NBA24 PREVIEW - Golden State Warriors: Thompson, Bogut e tanto tanto (troppo?) Curry
COME L’ABBIAMO LASCIATA – L’eliminazione a gara 7 contro i Clippers è come se avesse cancellato tutto quanto di buono era stato fatto dal 2011, anno d’avvento di Mark Jackson. Proprio il “Reverendo” ha pagato per tutti, vedendosi sfilare il posto di head coach da Steve Kerr, nonostante i più che lusinghieri risultati ottenuti fino a quel momento con una franchigia che, ed è bene ricordarlo, navigava a vista nel limbo delle 30 W stagionali. Evidentemente, dalle parti del Golden Gate, hanno imputato all’allenatore il mancato step chiamato finali di Conference, optando quindi per un cambiamento radicale. Se la mossa pagherà i dividendi sperati solo il tempo potrà dirlo. Affidare una potenziale ottima squadra a un’esordiente della panchina sembra comunque un rischio: il “botto”, sia in un senso che nell’altro, è comunque garantito.
IL MERCATO ESTIVO – “Tradare (Thompson) o non tradare per Love, questo è il problema”. Alla fine si è deciso di non sciogliere la connection degli “Splash brothers” e tenere fede a un impianto di gioco affidato alle altissime qualità degli esterni, piuttosto che affidarsi alle qualità di un lungo, seppur atipico. C’è chi sostiene che con Love si starebbe parlando di una delle prime cinque contender al titolo: permetteci di dubitarne, ma si tratta di un pour parler che non può avere un riscontro. Il roster, di fatto, è rimasto invariato rispetto alla scorsa stagione, con uno Shaun Livingston in più ad allungare la panchina e a dare qualche minuto di fiato in più a Curry e Thompson. In quest’ottica si spiega anche l’ingaggio di Leandrinho Barbosa, mentre l’innesto di Jason Kapono corrobora l’immagine dei Warriors come squadra dall’identità fortememente perimetrale.
L’UOMO FRANCHIGIA – Il destino, per mere ragioni anagrafiche, mi ha privato della possibilità di godere di Pete “Pistol” Maravich nel pieno delle sue facoltà. Ma, siccome è un galantuomo e restituisce (quasi) sempre ciò che prende, ecco che da qualche anno pare che l’androide da Aliquippa si sia reincarnato nel figlio di Dale Curry, sguardo da bambi innocente, falangi diaboliche e letali come il morso di un serpente. Di Sabonis, all’epoca, si diceva che “sentisse le voci”. Ecco, Steph non solo le sente, ma addirittura le asseconda.
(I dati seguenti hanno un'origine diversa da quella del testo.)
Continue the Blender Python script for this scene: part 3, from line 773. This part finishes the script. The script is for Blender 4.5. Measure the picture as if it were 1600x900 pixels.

Riuscisse nell’intento di costruirsi una mentalità un filino più solida nei momenti che contano ci troveremmo di fronte all’arma offensiva totale del prossimo decennio. L’equazione è semplice: se cresce lui, crescono i Warriors.
A COSA PUNTARE – Al netto di tutti i discorsi fatti su Curry e sulla sua indubbia importanza, l’uomo chiave per le sorti a lungo termine di Golden State ci sembra Andrew Bogut. Forse ancora più di David Lee, tanto per restare nell’ambito del reparto lunghi. Una stagione senza problemi fisici per il centro australiano, dispuata con quei picchi di rendimento che ha dimostrato di poter reggere, consentirebbe di puntare, decisamente, a quelle finali di Conference costate la panchina a Jackson. Viceversa…beh, la storia la sapete. Perché l’avete già vista non più tardi di un anno fa.
IL PRONOSTICO – Playoff in tranquillità e probabile eliminazione al secondo turno. Ad oggi, infatti, le incognite sono ancora troppe.
IL ROSTER – 19 Leandro Barbosa (31, SG), 40 Harrison Barnes (22, SF), 12 Andrew Bogut (29, C), 2 Aaron Craft (23, PG), 30 Stephen Curry (26, PG), 31 Festus Ezeli (24, C), 23 Draymond Green (24, SF), 7 Justin Holiday (25, SG), 9 Andre Iguodala (30, SG), 22 Jason Kapono (33, SG), 1 Ognjen Kuzmic (24, C), 10 David Lee (31, PF), 34 Shaun Livingston (29, PG), 20 James Michael McAdoo (21, SF), 8 Nemanja Nedovic (23, PG), 4 Brandon Rush (29, SG), 5 Marreese Speights (27, PF), 11 Klay Thompson (24, SG), 21 Mitchell Watt (24, PF).